• _Data extract_:
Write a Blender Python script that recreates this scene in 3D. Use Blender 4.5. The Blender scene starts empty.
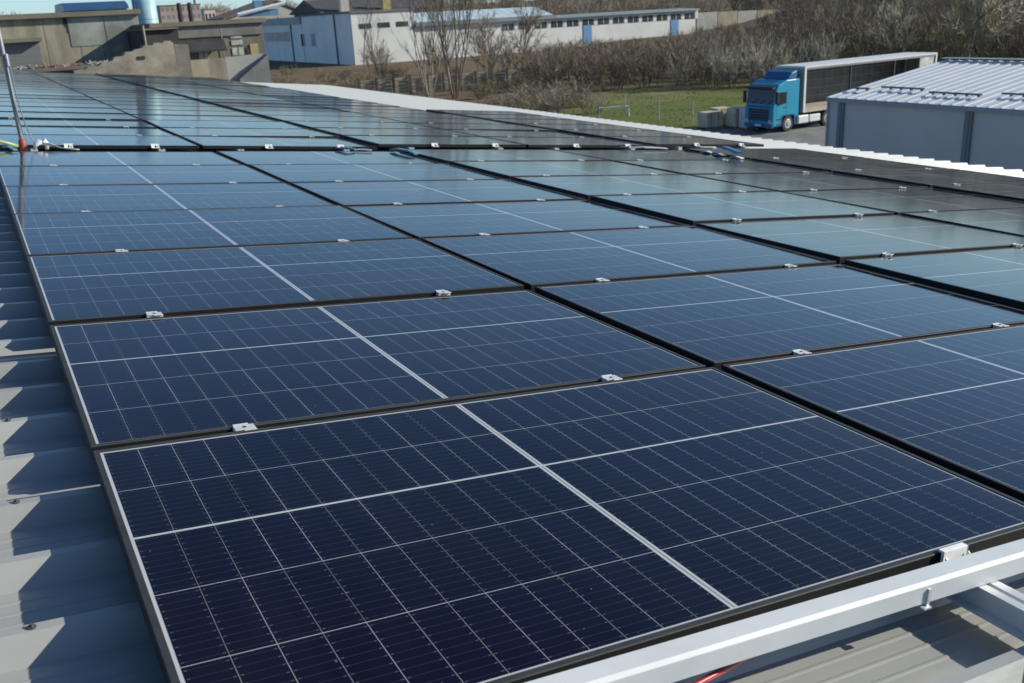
import bpy, bmesh, math, random
from mathutils import Matrix, Vector
random.seed(7)
S = bpy.context.scene
COL = S.collection
R = math.radians

# ------------------------------------------------------------------ camera
CAM = Vector((-0.09585, -1.05227, 0.87586))
CX = Vector((0.8730374, -0.4850204, -0.0506059)); CY = Vector((-0.1994766, -0.2604964, -0.9446432)); CZ = Vector((0.4449886, 0.8348035, -0.3241733))   # right, down, forward
cam_d = bpy.data.cameras.new('camera'); cam = bpy.data.objects.new('camera', cam_d); COL.objects.link(cam)
cam_d.sensor_width = 36; cam_d.lens = 36*960.876/1024
cam_d.clip_start = 0.05; cam_d.clip_end = 6000
m = Matrix.Identity(4)
for i in range(3):
    m[i][0] = CX[i]; m[i][1] = -CY[i]; m[i][2] = -CZ[i]; m[i][3] = CAM[i]
cam.matrix_world = m
cam_d.dof.use_dof = True; cam_d.dof.focus_distance = 2.7; cam_d.dof.aperture_fstop = 9
S.camera = cam

# ------------------------------------------------------------------ light
SUN = Vector((1.552, -0.68, 0.833)).normalized()
EL = math.asin(SUN.z); AZ = math.atan2(SUN.x, SUN.y)
w = bpy.data.worlds.new('World'); S.world = w; w.use_nodes = True
nt = w.node_tree; bg = nt.nodes['Background']
sky = nt.nodes.new('ShaderNodeTexSky'); sky.sky_type = 'NISHITA'; sky.sun_disc = False
sky.sun_elevation = EL; sky.sun_rotation = AZ; sky.altitude = 200; sky.air_density = 0.7; sky.dust_density = 0.35; sky.ozone_density = 5.0
tint = nt.nodes.new('ShaderNodeMix'); tint.data_type = 'RGBA'; tint.blend_type = 'MULTIPLY'; tint.inputs[0].default_value = 1.0
tint.inputs[7].default_value = (1.0, 1.0, 0.92, 1)             # daylight white balance of the photograph
nt.links.new(sky.outputs[0], tint.inputs[6]); nt.links.new(tint.outputs[2], bg.inputs[0]); bg.inputs[1].default_value = 0.135
sl = bpy.data.lights.new('sun', 'SUN'); sl.energy = 4.6; sl.angle = R(0.53); sl.color = (1.0, 0.945, 0.82)
so = bpy.data.objects.new('sun', sl); COL.objects.link(so)
so.rotation_euler = SUN.to_track_quat('Z', 'Y').to_euler(); so.location = SUN*60
S.view_settings.view_transform = 'Standard'; S.view_settings.look = 'None'
S.view_settings.exposure = 0.2; S.view_settings.gamma = 1
S.render.resolution_x = 1024; S.render.resolution_y = 683

# ------------------------------------------------------------------ helpers
def node(nt, t, **k):
    n = nt.nodes.new(t)
    for a, b in k.items(): setattr(n, a, b)
    return n
def math_(nt, op, a, b=None, c=None):
    n = nt.nodes.new('ShaderNodeMath'); n.operation = op
    for i, v in enumerate((a, b, c)):
        if v is None: continue
        if isinstance(v, (int, float)): n.inputs[i].default_value = v
        else: nt.links.new(v, n.inputs[i])
    return n.outputs[0]
def mixc(nt, f, a, b):
    n = nt.nodes.new('ShaderNodeMix'); n.data_type = 'RGBA'
    for i, v in ((0, f), (6, a), (7, b)):
        if isinstance(v, (int, float)): n.inputs[i].default_value = v
        elif isinstance(v, tuple): n.inputs[i].default_value = (*v, 1)
        else: nt.links.new(v, n.inputs[i])
    return n.outputs[2]
def mat(name, col, rough=0.6, metal=0.0, var=0.0, scale=3.0, col2=None, bump=0.0, bscale=None, detail=5, spec=0.5, rvar=0.0, stretch=None):
    """principled surface with procedural variation of colour, roughness and relief"""
    M = bpy.data.materials.new(name); M.use_nodes = True
    nt = M.node_tree; b = nt.nodes['Principled BSDF']
    b.inputs['Roughness'].default_value = rough; b.inputs['Metallic'].default_value = metal
    b.inputs['Specular IOR Level'].default_value = spec
    tc = node(nt, 'ShaderNodeTexCoord'); vec = tc.outputs['Object']
    if stretch:
        mp = node(nt, 'ShaderNodeMapping'); mp.inputs['Scale'].default_value = stretch
        nt.links.new(vec, mp.inputs[0]); vec = mp.outputs[0]
    nz = node(nt, 'ShaderNodeTexNoise'); nz.inputs['Scale'].default_value = scale; nz.inputs['Detail'].default_value = detail
    nz.inputs['Roughness'].default_value = 0.62
    nt.links.new(vec, nz.inputs['Vector'])
    if col2 is None: col2 = tuple(c*(1-var) for c in col); col1 = tuple(min(1, c*(1+var)) for c in col)
    else: col1 = col
    rp = node(nt, 'ShaderNodeMapRange'); rp.inputs[1].default_value = 0.36; rp.inputs[2].default_value = 0.64
    nt.links.new(nz.outputs['Fac'], rp.inputs[0])
    nt.links.new(mixc(nt, rp.outputs[0], col2, col1), b.inputs['Base Color'])
    if rvar:
        nt.links.new(math_(nt, 'MULTIPLY_ADD', nz.outputs['Fac'], rvar*2, rough-rvar), b.inputs['Roughness'])
    if bump:
        n2 = node(nt, 'ShaderNodeTexNoise'); n2.inputs['Scale'].default_value = bscale or scale*4; n2.inputs['Detail'].default_value = 4
        nt.links.new(vec, n2.inputs['Vector'])
        bp = node(nt, 'ShaderNodeBump'); bp.inputs['Strength'].default_value = bump; bp.inputs['Distance'].default_value = 0.02
        nt.links.new(n2.outputs['Fac'], bp.inputs['Height']); nt.links.new(bp.outputs[0], b.inputs['Normal'])
    return M

WORLD = set()                                                    # things whose parts are given in world coordinates
class MB:
    """collects faces for ONE mesh object"""
    def __init__(s): s.v = []; s.f = []; s.m = []
    def add(s, vs, fs, mi=0):
        o = len(s.v); s.v += [tuple(p) for p in vs]; s.f += [tuple(i+o for i in f) for f in fs]; s.m += [mi]*len(fs)
    def box(s, x0, x1, y0, y1, z0, z1, mi=0):
        x0, x1 = min(x0, x1), max(x0, x1); y0, y1 = min(y0, y1), max(y0, y1); z0, z1 = min(z0, z1), max(z0, z1)
        s.add([(x0,y0,z0),(x1,y0,z0),(x1,y1,z0),(x0,y1,z0),(x0,y0,z1),(x1,y0,z1),(x1,y1,z1),(x0,y1,z1)],
              [(0,3,2,1),(4,5,6,7),(0,1,5,4),(1,2,6,5),(2,3,7,6),(3,0,4,7)], mi); return s
    def prism(s, poly, axis, a, b, mi=0):
        """extrude a 2D polygon along axis 0/1/2 from a to b"""
        n = len(poly)
        def P(p, t):
            q = [p[0], p[1]]; q.insert(axis, t); return tuple(q)
        vs = [P(p, a) for p in poly]+[P(p, b) for p in poly]
        fs = [tuple(range(n))[::-1], tuple(range(n, 2*n))]+[(i, (i+1) % n, n+(i+1) % n, n+i) for i in range(n)]
        s.add(vs, fs, mi); return s
    def tube(s, pts, rad, n=8, mi=0, cap=True):
        pts = [Vector(p) for p in pts]
        if not isinstance(rad, (list, tuple)): rad = [rad]*len(pts)
        rings = []; vs = []
        up = None
        for i, p in enumerate(pts):
            d = (pts[min(i+1, len(pts)-1)]-pts[max(i-1, 0)])
            d = d.normalized() if d.length > 1e-9 else Vector((0,0,1))
            if up is None: up = Vector((0,0,1)) if abs(d.z) < .9 else Vector((1,0,0))
            a = d.cross(up); a = a.normalized() if a.length > 1e-6 else d.orthogonal().normalized()
            b = a.cross(d).normalized()
            vs += [p+(a*math.cos(t*2*math.pi/n)+b*math.sin(t*2*math.pi/n))*rad[i] for t in range(n)]
        fs = []
        for i in range(len(pts)-1):
            for t in range(n):
                fs.append((i*n+t, i*n+(t+1) % n, (i+1)*n+(t+1) % n, (i+1)*n+t))
        if cap: fs += [tuple(range(n))[::-1], tuple((len(pts)-1)*n+t for t in range(n))]
        s.add(vs, fs, mi); return s
    def build(s, name, mats, parent=None, mw=None, smooth=False, bevel=0):
        rt = parent
        while rt is not None and rt.parent is not None: rt = rt.parent
        if rt is not None and rt.name in WORLD:
            L = rt.location; s.v = [(x-L.x, y-L.y, z-L.z) for x, y, z in s.v]
        me = bpy.data.meshes.new(name); me.from_pydata(s.v, [], s.f); me.validate()
        if not isinstance(mats, (list, tuple)): mats = [mats]
        for q in mats: me.materials.append(q)
        for p, i in zip(me.polygons, s.m): p.material_index = i
        bm = bmesh.new(); bm.from_mesh(me); bmesh.ops.recalc_face_normals(bm, faces=bm.faces)
        bm.to_mesh(me); bm.free()
        if smooth: me.polygons.foreach_set('use_smooth', [True]*len(me.polygons))
        o = bpy.data.objects.new(name, me); COL.objects.link(o)
        if parent: o.parent = parent
        if mw is not None: o.matrix_world = mw
        if bevel:
            bv = o.modifiers.new('bevel', 'BEVEL'); bv.width = bevel; bv.segments = 2; bv.limit_method = 'ANGLE'
        return o
def tag(o, label, cat, group=None):
    o['label'] = label; o['category'] = cat
    if group: o['group'] = group
    return o
def empty(name, loc, label, cat, group=None, mw=None, world=False):
    o = bpy.data.objects.new(name, None); COL.objects.link(o); o.empty_display_size = .2
    if mw is not None: o.matrix_world = mw
    else: o.location = loc
    if world: WORLD.add(o.name)
    return tag(o, label, cat, group)
def stt(o, kind='structure'): o['kind'] = kind; return o
def copy_tree(o, parent=None):
    c = o.copy(); COL.objects.link(c)
    if parent is not None: c.parent = parent
    for ch in list(o.children): copy_tree(ch, c)
    return c
ORD = ['first','second','third','fourth','fifth','sixth','seventh','eighth','ninth','tenth','eleventh','twelfth','thirteenth',
       'fourteenth','fifteenth','sixteenth','seventeenth','eighteenth','nineteenth','twentieth','twenty-first','twenty-second']

# roof frame: u down the slope (to the right), v along the eave (away), n off the roof
SL = R(6.36)
U = Vector((math.cos(SL), 0, -math.sin(SL))); V = Vector((0, 1, 0.0017)).normalized(); N = U.cross(V)
def RM(u, v, n, rz=0.0, rx=0.0, ry=0.0):
    m = Matrix.Identity(4)
    p = U*u+V*v+N*n
    for i in range(3):
        m[i][0] = U[i]; m[i][1] = V[i]; m[i][2] = N[i]; m[i][3] = p[i]
    return m @ Matrix.Rotation(rz, 4, 'Z') @ Matrix.Rotation(rx, 4, 'X') @ Matrix.Rotation(ry, 4, 'Y')
RM0 = RM(0, 0, 0)
G = -7.424                                                       # yard level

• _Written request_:
Take the material above from its first line through the line holding "S.camera = cam" and set it down exactly, without the pictures.

• _Output of the exercise_:
Write a Blender Python script that recreates this scene in 3D. Use Blender 4.5. The Blender scene starts empty.
import bpy, bmesh, math, random
from mathutils import Matrix, Vector
random.seed(7)
S = bpy.context.scene
COL = S.collection
R = math.radians

# ------------------------------------------------------------------ camera
CAM = Vector((-0.09585, -1.05227, 0.87586))
CX = Vector((0.8730374, -0.4850204, -0.0506059)); CY = Vector((-0.1994766, -0.2604964, -0.9446432)); CZ = Vector((0.4449886, 0.8348035, -0.3241733))   # right, down, forward
cam_d = bpy.data.cameras.new('camera'); cam = bpy.data.objects.new('camera', cam_d); COL.objects.link(cam)
cam_d.sensor_width = 36; cam_d.lens = 36*960.876/1024
cam_d.clip_start = 0.05; cam_d.clip_end = 6000
m = Matrix.Identity(4)
for i in range(3):
    m[i][0] = CX[i]; m[i][1] = -CY[i]; m[i][2] = -CZ[i]; m[i][3] = CAM[i]
cam.matrix_world = m
cam_d.dof.use_dof = True; cam_d.dof.focus_distance = 2.7; cam_d.dof.aperture_fstop = 9
S.camera = cam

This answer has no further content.